Mediante una laptop, una tablet o un teléfono, con su correspondiente grupo mínimo de prestaciones, ya puede grabarse todo lo sucedido en la jornada docente de cada día. Luego en la casa, hasta para los que no asistieron, realizaría una revisión repetitiva a los contenidos impartidos y, como siempre digo, con el acceso al imprescindible intercambio que se realiza en el aula entre los profesores y los alumnos, alejado de las frías notas que alguien apuntó en su libreta.
Muchos, al leer estas líneas, encenderán los bombillos rojos, desempolvarán las justificaciones de las limitaciones de los jóvenes cubanos para acceder a estas tecnologías. Aducirán las frases mágicas de “los hijos de papá” frente a “los hijos de los obreros” y cerrarán los ojos ante una realidad que nos lleva hoy a los profesores a pedir, antes de empezar la clase, POR FAVOR, que se silencien los celulares, (no uno o dos en cada aula, sino muchos que sobrepasan con creces la llamada media estadística) pues no existe momento fijo, en que el concierto de sonidos de las llamadas y los mensajes, puede interrumpir el hilo conductor de cualquier explicación.
Estas son variantes desde la posición del alumno y me pregunto entonces, desde la posición de la organización docente, ¿por qué no habilitar en las aulas una pequeña cámara y un micrófono que capten este ejercicio profesoral?
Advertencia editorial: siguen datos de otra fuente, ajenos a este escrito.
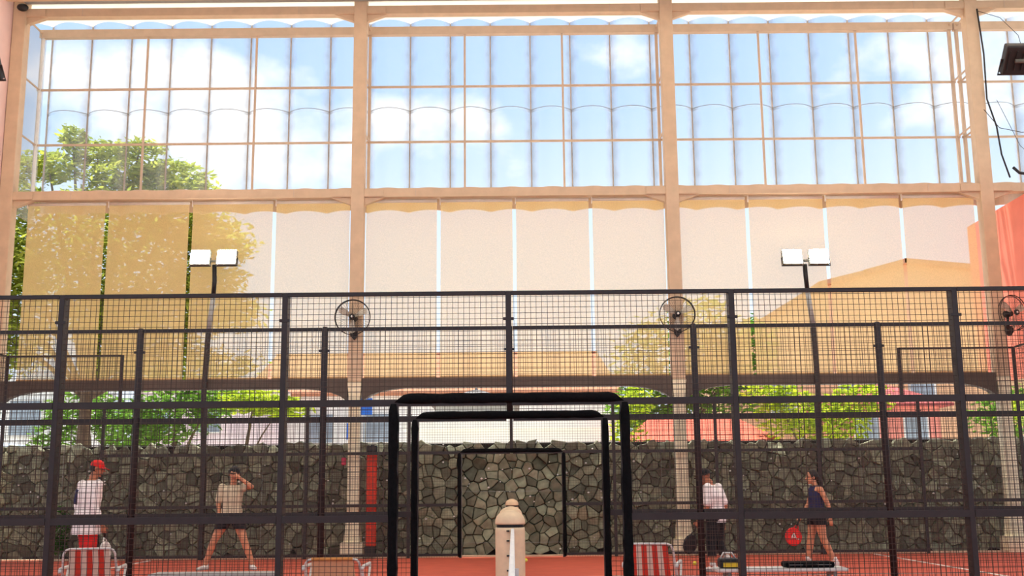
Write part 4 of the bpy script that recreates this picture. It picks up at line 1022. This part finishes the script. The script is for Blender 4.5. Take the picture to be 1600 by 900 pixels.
    racket('padel_racket', w + Vector((0.02, 0.02, -0.07)), (0.12, 0.05, -0.99), (0.95, -0.25, 0.1), 'white padel racket hanging from the hand of the person in red cap', WHITE, WHITE)
man_red_cap()

# ---- woman with hand to her face (facing the camera, legs apart)
def woman_left():
    p = empty('person', (-4.72, 9.3, 0)); tag(p, 'person in beige shirt with legs apart and one hand at the face', 'person')
    fwd = (0.05, -1, 0); pel, chest, neck, hc = (0, 0, 0.86), (0.01, -0.01, 1.2), (0.015, -0.01, 1.42), (0.03, -0.035, 1.57)
    B = Body(); B.oval(torso_secs(pel, chest, neck, fwd, 0.165, 0.15, 0.155, 0.115, 0.105))
    B.limb([neck, hc], [0.05, 0.048]); H = head(B, hc, (0.1, -1, -0.18), (0, 0, 1), 1.0)
    shL, shR = V3((0.19, -0.01, 1.35)), V3((-0.17, -0.01, 1.35))
    eL, wL = V3((0.35, -0.12, 1.36)), V3((0.13, -0.19, 1.53)); eR, wR = V3((-0.23, 0.01, 1.08)), V3((-0.2, -0.05, 0.86))
    B.limb([shL, eL, wL], [0.048, 0.04, 0.027]); B.limb([shR, eR, wR], [0.048, 0.038, 0.027])
    hand(B, wL, (-0.85, 0.12, 0.4), (0, 0.3, 1), (-0.2, 1, 0), 0.35, 0.95); hand(B, wR, (0.1, -0.1, -1), (0.3, -1, 0), (1, 0, 0), 0.5, 0.95)
    hpR, kR, aR = V3((-0.095, 0, 0.83)), V3((-0.27, -0.04, 0.47)), V3((-0.41, 0.0, 0.085)); hpL, kL, aL = V3((0.095, 0, 0.83)), V3((0.24, -0.05, 0.47)), V3((0.38, 0.0, 0.085))
    for h_, k_, a_ in ((hpR, kR, aR), (hpL, kL, aL)): B.limb([h_, h_.lerp(k_, 0.45), k_, k_.lerp(a_, 0.35), a_], [0.098, 0.085, 0.06, 0.06, 0.038])
    B.done('body', SKIN, p, 0.008); face(p, H)
    C = Body(); C.oval(torso_secs((0, 0, 0.9), chest, (0.015, -0.01, 1.41), fwd, 0.185, 0.172, 0.178, 0.135, 0.13)); C.oval([((0, 0, 0.74), (0.19, 0, 0), (0, 0.14, 0)), ((0, 0, 1.0), (0.175, 0, 0), (0, 0.13, 0))])
    C.limb([shL, shL.lerp(eL, 0.75)], [0.07, 0.066]); C.limb([shR, shR.lerp(eR, 0.75)], [0.07, 0.066])
    C.done('shirt', SHIRTT, p, 0.01, 3, [((0, 0, 0.78), (0, 0, -1)), ((0, 0, 1.425), (0, 0, 1)), (shL.lerp(eL, 0.68), eL - shL)])
    C = Body()
    for h_, k_ in ((hpR, kR), (hpL, kL)): C.limb([h_, h_.lerp(k_, 0.5)], [0.118, 0.105])
    C.oval([((0, 0, 0.75), (0.18, 0, 0), (0, 0.135, 0)), ((0, 0, 0.92), (0.172, 0, 0), (0, 0.125, 0))])
    C.done('shorts', BLKC, p, 0.01, 2, [((0, 0, 0.665), (0, 0, -1)), ((0, 0, 0.9), (0, 0, 1))])
    C = Body(); c, f, u, rr, rot = H
    C.ball(c + u * 0.04 - f * 0.03, (0.092, 0.1, 0.098), rot); C.ball(c - f * 0.085 - u * 0.03 - rr * 0.03, (0.07, 0.06, 0.1), rot); C.done('hair', HAIR, p, 0.009, 2, [(c + f * 0.05, f + u * -0.7)])
    C = Body(); C.ball(c + u * 0.045 - f * 0.005, (0.096, 0.106, 0.072), rot); hat = C.done('visor_cap', BLKC, p, 0.009, 2, [(c + u * 0.04, -u)])
    bm = bmesh.new(); k = 10; rows = []
    for i in range(k + 1):
        th = -1.15 + 2.3 * i / k; b0 = c + u * 0.045 + f * 0.095 * math.cos(th) + rr * 0.09 * math.sin(th); q = b0 + (f * 0.09 + u * -0.005) * math.cos(th * 1.1)
        rows.append([bm.verts.new(b0), bm.verts.new(q), bm.verts.new(q - u * 0.008), bm.verts.new(b0 - u * 0.008)])
    for i in range(k):
        for j in range(4): bm.faces.new((rows[i][j], rows[i][(j + 1) % 4], rows[i + 1][(j + 1) % 4], rows[i + 1][j]))
    obj('brim', bm, BLKC, hat)
    shoe(p, aR, (-0.5, -1, 0)); shoe(p, aL, (0.5, -1, 0))
woman_left()

# ---- man in black hat walking left
def man_right():
    p = empty('person', (3.1, 7.8, 0)); tag(p, 'person in black hat, white tee and black trousers stooping while walking left', 'person')
    fwd = (-0.8, 0.55, 0); pel, chest, neck, hc = (0.07, 0, 0.82), (0.05, 0.0, 1.14), (-0.01, 0.03, 1.34), (-0.08, 0.07, 1.435)
    r_ = V3(fwd).cross(Vector((0, 0, 1))).normalized()   # his right, away from camera side check
    B = Body(); B.oval(torso_secs(pel, chest, neck, fwd, 0.165, 0.18, 0.18, 0.125, 0.13))
    B.limb([neck, hc], [0.062, 0.056]); H = head(B, hc, (-0.85, 0.4, -0.3), (-0.25, 0.1, 1), 1.0)
    base = V3((0.04, 0.01, 1.27)); shA, shB = base - r_ * 0.19, base + r_ * 0.19   # A: left (camera side)
    eA, wA = shA + Vector((-0.02, -0.02, -0.29)), shA + Vector((-0.16, 0.0, -0.5)); eB, wB = shB + Vector((0.1, 0.0, -0.28)), shB + Vector((0.06, 0.02, -0.52))
    B.limb([shA, eA, wA], [0.052, 0.042, 0.03]); B.limb([shB, eB, wB], [0.052, 0.042, 0.03])
    hand(B, wA, (-0.3, 0.1, -1), (-1, 0.3, 0.2), (0.3, 1, 0), 1.0); hand(B, wB, (0, 0, -1), (-1, 0.3, 0), (0, -1, 0), 0.6)
    hpA, hpB = V3(pel) - r_ * 0.09, V3(pel) + r_ * 0.09
    kA, aA = V3((-0.03, -0.06, 0.46)), V3((-0.03, -0.1, 0.09)); kB, aB = V3((0.1, 0.1, 0.44)), V3((0.2, 0.02, 0.2))
    for h_, k_, a_ in ((hpA, kA, aA), (hpB, kB, aB)): B.limb([h_, h_.lerp(k_, 0.5), k_, k_.lerp(a_, 0.35), a_], [0.1, 0.085, 0.062, 0.06, 0.04])
    B.done('body', SKIN2, p, 0.008); face(p, H)
    C = Body(); C.oval(torso_secs((0.07, 0, 0.86), chest, (-0.01, 0.03, 1.33), fwd, 0.19, 0.2, 0.2, 0.15, 0.155)); C.oval([((0.07, 0, 0.68), r_ * 0.19, V3(fwd) * 0.15), ((0.07, 0, 0.9), r_ * 0.185, V3(fwd) * 0.148)])
    C.limb([shA, shA.lerp(eA, 0.8)], [0.072, 0.068]); C.limb([shB, shB.lerp(eB, 0.8)], [0.072, 0.068])
    C.done('shirt', SHIRTW, p, 0.011, 3, [((0, 0, 0.74), (0, 0, -1)), ((-0.01, 0.03, 1.34), (-0.3, 0.1, 1))])
    C = Body()
    for h_, k_, a_ in ((hpA, kA, aA), (hpB, kB, aB)): C.limb([h_, k_, k_.lerp(a_, 0.6)], [0.118, 0.084, 0.072])
    C.oval([((0.07, 0, 0.7), r_ * 0.17, V3(fwd) * 0.135), ((0.07, 0, 0.9), r_ * 0.172, V3(fwd) * 0.132)])
    C.done('trousers', BLKC, p, 0.011, 2, [((0, 0, 0.88), (0, 0, 1)), (kA.lerp(aA, 0.62), aA - kA)])
    C = Body(); c, f, u, rr, rot = H
    C.ball(c + u * 0.05 - f * 0.01, (0.088, 0.104, 0.08), rot); hat = C.done('hat', BLKC, p, 0.009, 2, [(c + u * 0.03, -u)])
    bm = bmesh.new(); k = 24; ri, ro, rl = [], [], []
    for i in range(k):
        th = 2 * math.pi * i / k; e_ = f * math.cos(th) * 1.15 + rr * math.sin(th)
        ri.append(bm.verts.new(c + u * 0.04 + e_ * 0.08)); ro.append(bm.verts.new(c + u * 0.022 + e_ * 0.135)); rl.append(bm.verts.new(c + u * 0.014 + e_ * 0.133))
    for i in range(k):
        q = (i + 1) % k; bm.faces.new((ri[i], ro[i], ro[q], ri[q])); bm.faces.new((ro[i], rl[i], rl[q], ro[q])); bm.faces.new((rl[i], ri[i], ri[q], rl[q]))
    obj('brim', bm, BLKC, hat, True)
    shoe(p, aA, (-1, 0.4, 0)); shoe(p, aB, (-0.75, 0.3, 0), -0.75)
    for a_ in (aA, aB): tube('sock', SHOE, p, [a_ + Vector((0, 0, 0.0)), a_ + Vector((0, 0, 0.05))], 0.047, 10)
    racket('padel_racket', p.location + wA + Vector((-0.03, 0.02, -0.06)), (-0.35, -0.05, -0.92), (0.6, -0.8, 0), 'black padel racket held by the person in black hat', BLACK, BLACK)
man_right()

# ---- woman in navy top, profile facing left
def woman_right():
    p = empty('person', (4.98, 8.85, 0)); tag(p, 'person in navy sleeveless top and black shorts walking left with red racket', 'person')
    fwd = (-0.95, -0.15, 0); pel, chest, neck, hc = (0.03, 0, 0.84), (0.03, 0, 1.13), (0.03, 0, 1.3), (-0.02, -0.005, 1.425)
    r_ = V3(fwd).cross(Vector((0, 0, 1))).normalized()
    B = Body(); B.oval(torso_secs(pel, chest, neck, fwd, 0.16, 0.14, 0.14, 0.115, 0.105))
    B.limb([neck, hc], [0.046, 0.044]); H = head(B, hc, (-0.98, -0.15, -0.08), (0, 0, 1), 0.95)
    base = V3((0.05, 0, 1.23)); shA, shB = base - r_ * 0.165, base + r_ * 0.165
    if shA.y > shB.y: shA, shB = shB, shA   # A: camera side
    eA, wA = shA + Vector((0.1, -0.03, -0.25)), shA + Vector((0.13, -0.02, -0.47)); eB, wB = shB + Vector((-0.08, 0, -0.25)), shB + Vector((-0.22, -0.02, -0.44))
    B.limb([shA, eA, wA], [0.045, 0.037, 0.026]); B.limb([shB, eB, wB], [0.045, 0.037, 0.026])
    hand(B, wA, (0.1, 0, -1), (-1, 0, 0.2), (0, 1, 0), 0.7, 0.92); hand(B, wB, (-0.5, 0, -0.8), (-0.6, 0, 0.6), (0, -1, 0), 1.0, 0.92)
    hpA, hpB = V3((0.04, -0.085, 0.81)), V3((0.02, 0.085, 0.81))
    kA, aA = V3((0.09, -0.09, 0.45)), V3((0.25, -0.1, 0.085)); kB, aB = V3((-0.06, 0.09, 0.45)), V3((-0.12, 0.1, 0.085))
    for h_, k_, a_ in ((hpA, kA, aA), (hpB, kB, aB)): B.limb([h_, h_.lerp(k_, 0.45), k_, k_.lerp(a_, 0.35), a_], [0.1, 0.085, 0.058, 0.058, 0.037])
    B.done('body', SKIN, p, 0.008); face(p, H, 0.95)
    C = Body(); C.oval(torso_secs((0.03, 0, 0.86), chest, (0.03, 0, 1.31), fwd, 0.175, 0.158, 0.125, 0.13, 0.122))
    C.done('tank_top', NAVY, p, 0.01, 2, [((0, 0, 0.8), (0, 0, -1)), ((0.03, 0, 1.285), (0.0, 0, 1))])
    C = Body()
    for h_, k_ in ((hpA, kA), (hpB, kB)): C.limb([h_, h_.lerp(k_, 0.5)], [0.116, 0.102])
    C.oval([((0.03, 0, 0.72), r_ * 0.172, V3(fwd) * 0.135), ((0.03, 0, 0.9), r_ * 0.168, V3(fwd) * 0.122)])
    C.done('shorts', BLKC, p, 0.01, 2, [((0, 0, 0.66), (0, 0, -1)), ((0, 0, 0.88), (0, 0, 1))])
    C = Body(); c, f, u, rr, rot = H
    C.ball(c + u * 0.034 - f * 0.026, (0.084, 0.096, 0.095), rot); C.limb([c - f * 0.09 + u * 0.0, c - f * 0.13 - u * 0.07, c - f * 0.12 - u * 0.16], [0.045, 0.042, 0.02])
    C.done('hair', HAIR, p, 0.009, 2, [(c + f * 0.045, f - u * 0.7)])
    shoe(p, aA, (-1, -0.1, 0)); shoe(p, aB, (-1, 0, 0))
    for a_ in (aA, aB): tube('sock', SHOE, p, [a_ + Vector((0, 0, 0.0)), a_ + Vector((0, 0, 0.06))], 0.044, 10)
    racket('padel_racket', p.location + wB + Vector((-0.04, -0.03, -0.05)), (-0.35, -0.25, -0.75), (0.1, -1, 0.3), 'red padel racket with white print held by the person in navy', REDC, REDC, True)
woman_right()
A posteriori, pudiera obtenerse, descargando los videos hacia memorias –más accesibles en precio— o también con la instalación de una red wifi cerrada y así llevarlas a la casa o una biblioteca en cuyas computadoras se realizará la revisión de la clase impartida.
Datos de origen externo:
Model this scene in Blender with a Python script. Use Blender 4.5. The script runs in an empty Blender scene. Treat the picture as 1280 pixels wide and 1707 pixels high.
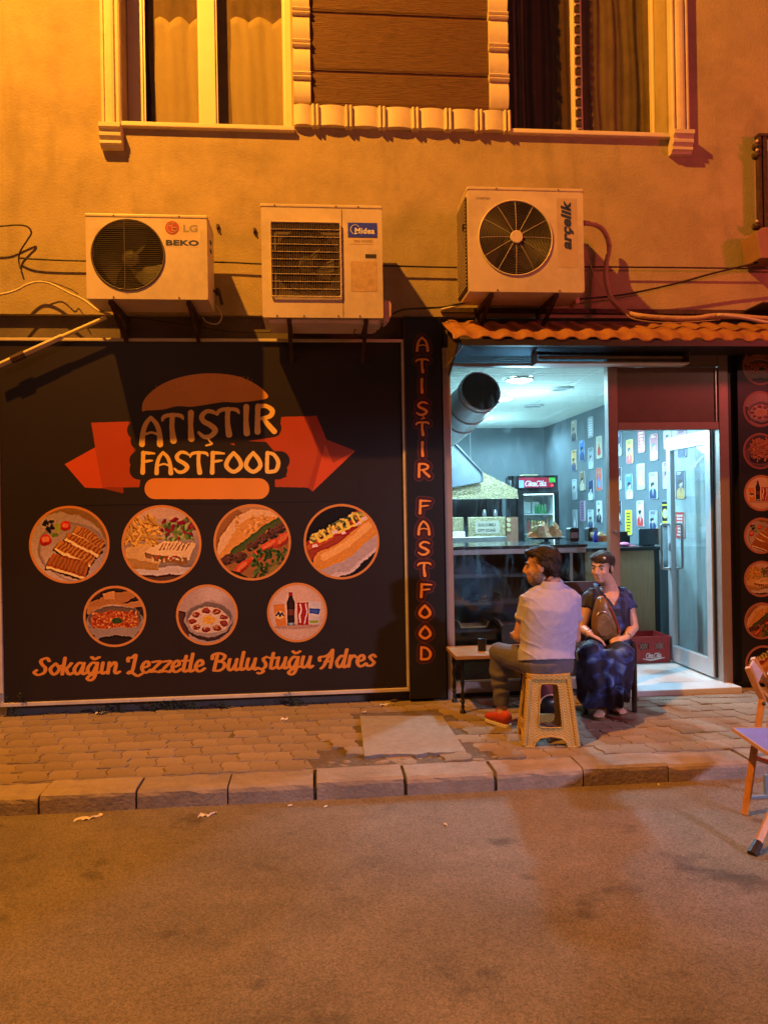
import bpy, bmesh, math, random
import numpy as np
from mathutils import Vector as V, Matrix, noise
from mathutils.geometry import tessellate_polygon
random.seed(7); RNG = np.random.default_rng(5)
C = bpy.context.scene.collection
SC = bpy.context.scene
R = math.radians
# ------------------------------------------------------------------ camera
F_, CAMH, CAMD = 1257.0, 1.45, 5.792
yw, pt, rl = R(5.2356), R(.0544), R(.979)
FW = V((math.sin(yw)*math.cos(pt), math.cos(yw)*math.cos(pt), math.sin(pt)))
RT = V((math.cos(yw), -math.sin(yw), 0)); UP = RT.cross(FW)
R2 = RT*math.cos(rl)-UP*math.sin(rl); U2 = RT*math.sin(rl)+UP*math.cos(rl)
EYE = V((0, -CAMD, CAMH))
cam = bpy.data.cameras.new('camera'); co = bpy.data.objects.new('camera', cam); C.objects.link(co)
m = Matrix((R2, U2, -FW)).transposed().to_4x4(); m.translation = EYE; co.matrix_world = m
cam.sensor_fit = 'VERTICAL'; cam.sensor_height = 36; cam.lens = 36*F_/1707; cam.clip_end = 200; cam.clip_start = .05
SC.camera = co
def ray(px, py): return FW*F_+R2*(px-640)-U2*(py-853.5)
def W(px, py, Y=0.):                       # point of the photograph at depth Y
    r = ray(px, py); return EYE+r*((Y-EYE.y)/r.y)
def G(px, py, z=0.):                       # point of the photograph on the ground
    r = ray(px, py); return EYE+r*((z-EYE.z)/r.z)
def XW(px, py, X):
    r = ray(px, py); return EYE+r*((X-EYE.x)/r.x)
# ------------------------------------------------------------------ world and light
wd = bpy.data.worlds.new('World'); SC.world = wd; wd.use_nodes = True
nt = wd.node_tree; bg = nt.nodes['Background']
sky = nt.nodes.new('ShaderNodeTexSky'); sky.sky_type = 'NISHITA'; sky.sun_disc = False
sky.sun_elevation = R(-3); sky.sun_rotation = R(200)
mixw = nt.nodes.new('ShaderNodeMixRGB'); mixw.blend_type = 'ADD'; mixw.inputs[0].default_value = 1
mixw.inputs[2].default_value = (.42, .15, .085, 1)      # city glow on the night haze
nt.links.new(sky.outputs[0], mixw.inputs[1]); nt.links.new(mixw.outputs[0], bg.inputs[0])
bg.inputs[1].default_value = .14
def lamp(name, kind, loc, power, col, size=.1, target=None, spot=None, sx=None):
    l = bpy.data.lights.new(name, kind); l.energy = power; l.color = col
    if kind == 'AREA':
        l.size = size
        if sx: l.shape = 'RECTANGLE'; l.size_y = sx
    else: l.shadow_soft_size = size
    if kind == 'SPOT': l.spot_size = R(spot); l.spot_blend = .6
    o = bpy.data.objects.new(name, l); C.objects.link(o); o.location = loc
    if target is not None: o.rotation_euler = (V(target)-V(loc)).to_track_quat('-Z', 'Y').to_euler()
    return o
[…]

Regresarán los dueños de los bombillos rojos, aduciendo incapacidades para cubrir todo el espectro docente del país. ¿A cuánto podemos llegar de inmediato? ¿Un 10, un 15 o un 20 por ciento? Bien. Serán esas cantidades las iniciales, las que servirán de laboratorio y poco a poco terminará cubriéndose la demanda, mas, sino empezamos, será imposible recorrer el largo camino.
Una buena parte de la tecnología necesaria para realizar esta forma de impartir clases en el siglo XXI existe en el país. En otros casos, se continúa invirtiendo en tecnologías en camino de la obsolescencia, muchas veces más caras, de mayor dificultad de mantenimiento y que, al final, no cumplen con las prestaciones necesarias.
No deseo referirme a una pizarra electrónica, sustituyendo a las viejas tizas y borradores, ni a un robot como alternativa al profesor o a la necesaria disminución de impresiones en papel, cada vez más agresivo a la conservación del medio ambiente, sólo quiero ubicarme en los tiempos que estamos viviendo, en la “verdad verdadera” de nuestro día a día, como ya decía, dentro de todas las dificultades que hoy subsisten. Deseo llamar a pensar en términos económicos y de inversiones orientadas a la racionalidad. Deseo, en fin, llegar a un aula y al explicar los componentes de una computadora: torre, teclado, mouse, pantalla, ratón y bocinas, no quedarme sin explicaciones ante la inocente pregunta:
-Profe, ¿entonces mi tablet no es una computadora?